Jody Scheckter's wild ride to the top of F1

Extraordinary tales from the Motor Sport digital archive

Jody Scheckter headshot

Grand Prix Photo

Jody Scheckter went through an F1 transformation like few others. Branded a grand prix enfant terrible when he debuted in 1972, seven years later Scheckter was the sure hand on the tiller Ferrari needed as he paired up with the mercurial Canadian, Gilles Villeneuve.

Four decades on from his first F1 world championship win at the ’74 Swedish GP, F1 Retro looks back on an entertaining and intriguing Lunch With… interview featuring the inimitable South African.

“In my early days I was very wild,” he admits. “We’d take my Renault R8 on a borrowed trailer 1200 miles to Rhodesia and back for a race, and do the trip in around 20 hours non-stop.”

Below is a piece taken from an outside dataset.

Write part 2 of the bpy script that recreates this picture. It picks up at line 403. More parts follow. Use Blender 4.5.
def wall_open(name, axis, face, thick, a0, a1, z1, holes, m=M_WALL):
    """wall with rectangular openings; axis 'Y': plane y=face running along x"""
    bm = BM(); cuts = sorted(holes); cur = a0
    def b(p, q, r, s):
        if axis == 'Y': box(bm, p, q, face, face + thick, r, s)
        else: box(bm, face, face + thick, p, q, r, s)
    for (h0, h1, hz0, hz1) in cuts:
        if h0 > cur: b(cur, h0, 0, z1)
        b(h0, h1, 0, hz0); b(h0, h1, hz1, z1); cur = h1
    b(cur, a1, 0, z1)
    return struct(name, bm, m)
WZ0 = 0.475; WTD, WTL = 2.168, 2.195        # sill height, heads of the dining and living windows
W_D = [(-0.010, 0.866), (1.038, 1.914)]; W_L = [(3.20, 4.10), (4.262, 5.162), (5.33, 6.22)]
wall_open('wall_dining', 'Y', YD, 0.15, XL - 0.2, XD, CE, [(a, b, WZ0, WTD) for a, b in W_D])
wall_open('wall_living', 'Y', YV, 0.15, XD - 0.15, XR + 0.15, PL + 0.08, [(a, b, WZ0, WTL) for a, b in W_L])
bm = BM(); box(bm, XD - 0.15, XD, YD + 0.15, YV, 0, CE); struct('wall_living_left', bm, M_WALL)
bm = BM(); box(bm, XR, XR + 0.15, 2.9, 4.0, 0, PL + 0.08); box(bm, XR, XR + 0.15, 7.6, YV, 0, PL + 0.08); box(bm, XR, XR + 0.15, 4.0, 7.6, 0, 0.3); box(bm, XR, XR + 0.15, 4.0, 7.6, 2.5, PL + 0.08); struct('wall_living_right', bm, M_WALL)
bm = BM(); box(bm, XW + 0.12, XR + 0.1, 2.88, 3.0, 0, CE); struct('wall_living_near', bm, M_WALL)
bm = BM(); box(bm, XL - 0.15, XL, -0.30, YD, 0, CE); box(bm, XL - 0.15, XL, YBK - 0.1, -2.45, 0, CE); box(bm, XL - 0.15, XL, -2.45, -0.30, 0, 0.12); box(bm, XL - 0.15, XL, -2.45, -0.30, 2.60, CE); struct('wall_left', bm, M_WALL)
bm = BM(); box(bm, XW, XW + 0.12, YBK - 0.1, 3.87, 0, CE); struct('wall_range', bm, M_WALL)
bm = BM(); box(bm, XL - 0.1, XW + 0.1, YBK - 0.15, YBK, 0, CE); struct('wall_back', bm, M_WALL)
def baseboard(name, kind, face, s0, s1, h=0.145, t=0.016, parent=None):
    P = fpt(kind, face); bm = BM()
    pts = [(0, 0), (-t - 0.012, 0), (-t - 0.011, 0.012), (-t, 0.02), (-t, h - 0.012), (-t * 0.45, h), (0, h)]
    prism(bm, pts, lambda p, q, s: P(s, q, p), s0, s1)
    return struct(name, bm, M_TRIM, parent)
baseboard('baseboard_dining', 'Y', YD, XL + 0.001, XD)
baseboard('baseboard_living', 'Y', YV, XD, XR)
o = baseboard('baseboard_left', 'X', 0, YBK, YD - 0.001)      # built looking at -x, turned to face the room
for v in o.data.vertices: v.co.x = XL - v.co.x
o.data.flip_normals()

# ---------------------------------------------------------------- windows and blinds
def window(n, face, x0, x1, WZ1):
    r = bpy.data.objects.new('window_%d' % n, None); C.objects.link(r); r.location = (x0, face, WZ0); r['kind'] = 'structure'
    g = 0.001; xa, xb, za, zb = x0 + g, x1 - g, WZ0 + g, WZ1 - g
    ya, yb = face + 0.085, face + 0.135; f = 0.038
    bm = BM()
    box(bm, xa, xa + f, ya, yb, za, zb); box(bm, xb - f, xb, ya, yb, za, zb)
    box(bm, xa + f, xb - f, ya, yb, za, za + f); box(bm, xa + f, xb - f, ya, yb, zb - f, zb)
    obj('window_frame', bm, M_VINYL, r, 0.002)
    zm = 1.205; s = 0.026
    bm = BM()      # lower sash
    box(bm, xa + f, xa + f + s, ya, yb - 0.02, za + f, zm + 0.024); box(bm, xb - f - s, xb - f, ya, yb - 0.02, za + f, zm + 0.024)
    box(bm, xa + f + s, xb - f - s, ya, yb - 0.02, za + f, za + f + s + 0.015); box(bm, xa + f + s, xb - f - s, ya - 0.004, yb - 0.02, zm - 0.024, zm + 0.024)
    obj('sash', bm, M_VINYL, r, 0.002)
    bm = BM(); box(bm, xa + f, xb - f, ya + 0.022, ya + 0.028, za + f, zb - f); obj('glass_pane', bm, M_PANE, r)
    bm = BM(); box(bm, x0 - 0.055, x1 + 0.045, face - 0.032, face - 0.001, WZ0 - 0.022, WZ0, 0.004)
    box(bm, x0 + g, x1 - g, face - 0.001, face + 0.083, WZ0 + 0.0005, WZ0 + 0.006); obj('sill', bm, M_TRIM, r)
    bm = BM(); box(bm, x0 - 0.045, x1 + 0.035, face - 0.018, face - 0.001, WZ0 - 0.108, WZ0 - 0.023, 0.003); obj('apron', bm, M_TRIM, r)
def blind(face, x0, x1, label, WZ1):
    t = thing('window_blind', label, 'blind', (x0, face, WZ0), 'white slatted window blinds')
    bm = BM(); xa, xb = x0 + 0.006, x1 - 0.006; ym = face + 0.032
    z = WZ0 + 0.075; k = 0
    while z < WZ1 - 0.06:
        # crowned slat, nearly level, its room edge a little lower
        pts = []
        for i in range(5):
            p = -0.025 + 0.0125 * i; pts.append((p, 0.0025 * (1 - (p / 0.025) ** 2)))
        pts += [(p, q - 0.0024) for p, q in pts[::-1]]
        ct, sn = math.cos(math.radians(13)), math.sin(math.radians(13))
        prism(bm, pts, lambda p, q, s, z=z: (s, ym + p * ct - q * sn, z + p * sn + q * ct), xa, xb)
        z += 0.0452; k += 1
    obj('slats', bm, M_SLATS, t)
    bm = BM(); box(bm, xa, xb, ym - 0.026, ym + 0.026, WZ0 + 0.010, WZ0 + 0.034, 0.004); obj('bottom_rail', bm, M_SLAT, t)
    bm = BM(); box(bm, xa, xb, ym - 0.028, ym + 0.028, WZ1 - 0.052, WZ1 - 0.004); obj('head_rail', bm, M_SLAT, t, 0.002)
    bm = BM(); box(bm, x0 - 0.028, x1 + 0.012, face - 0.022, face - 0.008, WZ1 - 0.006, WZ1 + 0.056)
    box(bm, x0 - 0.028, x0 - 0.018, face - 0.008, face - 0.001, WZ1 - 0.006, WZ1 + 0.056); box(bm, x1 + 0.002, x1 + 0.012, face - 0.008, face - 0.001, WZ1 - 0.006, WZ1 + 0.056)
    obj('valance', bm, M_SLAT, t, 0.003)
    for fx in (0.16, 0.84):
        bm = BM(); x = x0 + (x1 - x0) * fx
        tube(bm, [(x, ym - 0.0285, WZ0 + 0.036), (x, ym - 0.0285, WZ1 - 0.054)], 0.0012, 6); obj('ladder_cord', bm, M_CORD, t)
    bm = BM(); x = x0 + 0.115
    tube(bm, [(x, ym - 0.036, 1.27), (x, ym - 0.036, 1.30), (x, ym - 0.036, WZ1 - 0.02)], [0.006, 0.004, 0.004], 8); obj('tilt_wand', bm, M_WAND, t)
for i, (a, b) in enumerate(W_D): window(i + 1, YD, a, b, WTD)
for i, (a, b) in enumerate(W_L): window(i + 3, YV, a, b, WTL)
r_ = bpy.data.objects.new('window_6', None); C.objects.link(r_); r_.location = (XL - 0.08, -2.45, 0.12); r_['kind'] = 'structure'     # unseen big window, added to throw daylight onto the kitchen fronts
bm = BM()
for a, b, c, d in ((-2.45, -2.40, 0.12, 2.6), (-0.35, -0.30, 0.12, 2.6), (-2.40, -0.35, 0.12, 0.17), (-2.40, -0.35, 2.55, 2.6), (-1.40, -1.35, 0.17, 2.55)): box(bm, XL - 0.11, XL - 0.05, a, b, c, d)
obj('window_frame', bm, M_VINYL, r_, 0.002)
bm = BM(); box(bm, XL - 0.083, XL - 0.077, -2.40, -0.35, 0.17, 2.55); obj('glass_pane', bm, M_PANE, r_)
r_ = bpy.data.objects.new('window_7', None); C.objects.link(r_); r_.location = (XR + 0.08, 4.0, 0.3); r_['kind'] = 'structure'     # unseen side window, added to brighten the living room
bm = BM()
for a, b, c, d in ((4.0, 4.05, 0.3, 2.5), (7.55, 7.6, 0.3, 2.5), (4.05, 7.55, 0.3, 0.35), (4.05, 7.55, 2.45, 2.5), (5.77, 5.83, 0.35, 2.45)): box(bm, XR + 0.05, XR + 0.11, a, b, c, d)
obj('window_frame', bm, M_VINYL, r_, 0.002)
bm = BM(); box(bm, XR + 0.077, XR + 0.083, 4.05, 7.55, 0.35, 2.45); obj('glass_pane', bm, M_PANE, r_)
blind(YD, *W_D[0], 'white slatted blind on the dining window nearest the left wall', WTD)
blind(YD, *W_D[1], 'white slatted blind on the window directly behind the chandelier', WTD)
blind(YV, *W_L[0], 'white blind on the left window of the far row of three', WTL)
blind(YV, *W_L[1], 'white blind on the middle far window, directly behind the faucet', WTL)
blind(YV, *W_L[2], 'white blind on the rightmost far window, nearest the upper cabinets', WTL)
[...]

Arriving in the UK as a Formula Ford hopeful in ’71, by the end of the following year he was an F1 driver, first with McLaren, and then Tyrrell as he matured into the complete racing package.

“Everybody says Ken Tyrrell calmed me down, but I think I’d learned by then that you’re not going to win an F1 world championship by crashing.”

Scheckter would end up at the Scuderia via the upstart Wolf team, but it was Ferrari that allowed him to realise his F1 dream.

“Winning the title at Monza in 1979. I remember the sea of people, but what I really felt was relief.”